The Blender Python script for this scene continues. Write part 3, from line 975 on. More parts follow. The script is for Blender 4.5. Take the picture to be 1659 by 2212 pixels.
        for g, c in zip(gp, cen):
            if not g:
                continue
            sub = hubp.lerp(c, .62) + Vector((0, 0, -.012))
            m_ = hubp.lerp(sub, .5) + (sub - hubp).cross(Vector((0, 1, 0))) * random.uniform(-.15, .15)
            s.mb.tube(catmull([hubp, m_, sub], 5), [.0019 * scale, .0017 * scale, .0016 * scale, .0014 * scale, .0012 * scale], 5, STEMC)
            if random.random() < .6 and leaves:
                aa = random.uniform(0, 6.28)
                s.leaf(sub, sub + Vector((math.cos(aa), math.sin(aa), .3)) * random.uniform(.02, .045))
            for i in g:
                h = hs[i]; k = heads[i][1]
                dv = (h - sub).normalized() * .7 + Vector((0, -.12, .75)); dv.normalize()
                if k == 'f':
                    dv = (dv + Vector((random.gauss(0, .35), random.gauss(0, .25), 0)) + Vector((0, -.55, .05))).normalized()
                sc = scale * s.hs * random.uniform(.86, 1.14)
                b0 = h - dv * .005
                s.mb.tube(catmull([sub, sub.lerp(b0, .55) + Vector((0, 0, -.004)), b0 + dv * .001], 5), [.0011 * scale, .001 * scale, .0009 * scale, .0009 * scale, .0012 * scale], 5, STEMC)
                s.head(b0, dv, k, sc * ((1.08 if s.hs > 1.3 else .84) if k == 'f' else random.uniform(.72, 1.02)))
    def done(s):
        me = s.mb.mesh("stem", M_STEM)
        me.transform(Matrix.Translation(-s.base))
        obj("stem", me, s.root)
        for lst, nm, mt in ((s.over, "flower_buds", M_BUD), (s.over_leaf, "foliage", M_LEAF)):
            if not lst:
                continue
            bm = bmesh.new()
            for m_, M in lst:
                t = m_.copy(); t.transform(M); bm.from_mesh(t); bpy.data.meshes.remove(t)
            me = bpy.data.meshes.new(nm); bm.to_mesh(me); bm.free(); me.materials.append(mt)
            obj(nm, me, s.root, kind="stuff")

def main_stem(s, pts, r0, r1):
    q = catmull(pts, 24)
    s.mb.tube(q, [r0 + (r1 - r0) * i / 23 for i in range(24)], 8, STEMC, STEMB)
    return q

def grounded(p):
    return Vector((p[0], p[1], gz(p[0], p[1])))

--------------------

[Challenge]
Each line of the material above must be retyped precisely.

[Solution for this problem]
The Blender Python script for this scene continues. Write part 3, from line 975 on. More parts follow. The script is for Blender 4.5. Take the picture to be 1659 by 2212 pixels.
        for g, c in zip(gp, cen):
            if not g:
                continue
            sub = hubp.lerp(c, .62) + Vector((0, 0, -.012))
            m_ = hubp.lerp(sub, .5) + (sub - hubp).cross(Vector((0, 1, 0))) * random.uniform(-.15, .15)
            s.mb.tube(catmull([hubp, m_, sub], 5), [.0019 * scale, .0017 * scale, .0016 * scale, .0014 * scale, .0012 * scale], 5, STEMC)
            if random.random() < .6 and leaves:
                aa = random.uniform(0, 6.28)
                s.leaf(sub, sub + Vector((math.cos(aa), math.sin(aa), .3)) * random.uniform(.02, .045))
            for i in g:
                h = hs[i]; k = heads[i][1]
                dv = (h - sub).normalized() * .7 + Vector((0, -.12, .75)); dv.normalize()
                if k == 'f':
                    dv = (dv + Vector((random.gauss(0, .35), random.gauss(0, .25), 0)) + Vector((0, -.55, .05))).normalized()
                sc = scale * s.hs * random.uniform(.86, 1.14)
                b0 = h - dv * .005
                s.mb.tube(catmull([sub, sub.lerp(b0, .55) + Vector((0, 0, -.004)), b0 + dv * .001], 5), [.0011 * scale, .001 * scale, .0009 * scale, .0009 * scale, .0012 * scale], 5, STEMC)
                s.head(b0, dv, k, sc * ((1.08 if s.hs > 1.3 else .84) if k == 'f' else random.uniform(.72, 1.02)))
    def done(s):
        me = s.mb.mesh("stem", M_STEM)
        me.transform(Matrix.Translation(-s.base))
        obj("stem", me, s.root)
        for lst, nm, mt in ((s.over, "flower_buds", M_BUD), (s.over_leaf, "foliage", M_LEAF)):
            if not lst:
                continue
            bm = bmesh.new()
            for m_, M in lst:
                t = m_.copy(); t.transform(M); bm.from_mesh(t); bpy.data.meshes.remove(t)
            me = bpy.data.meshes.new(nm); bm.to_mesh(me); bm.free(); me.materials.append(mt)
            obj(nm, me, s.root, kind="stuff")

def main_stem(s, pts, r0, r1):
    q = catmull(pts, 24)
    s.mb.tube(q, [r0 + (r1 - r0) * i / 23 for i in range(24)], 8, STEMC, STEMB)
    return q

def grounded(p):
    return Vector((p[0], p[1], gz(p[0], p[1])))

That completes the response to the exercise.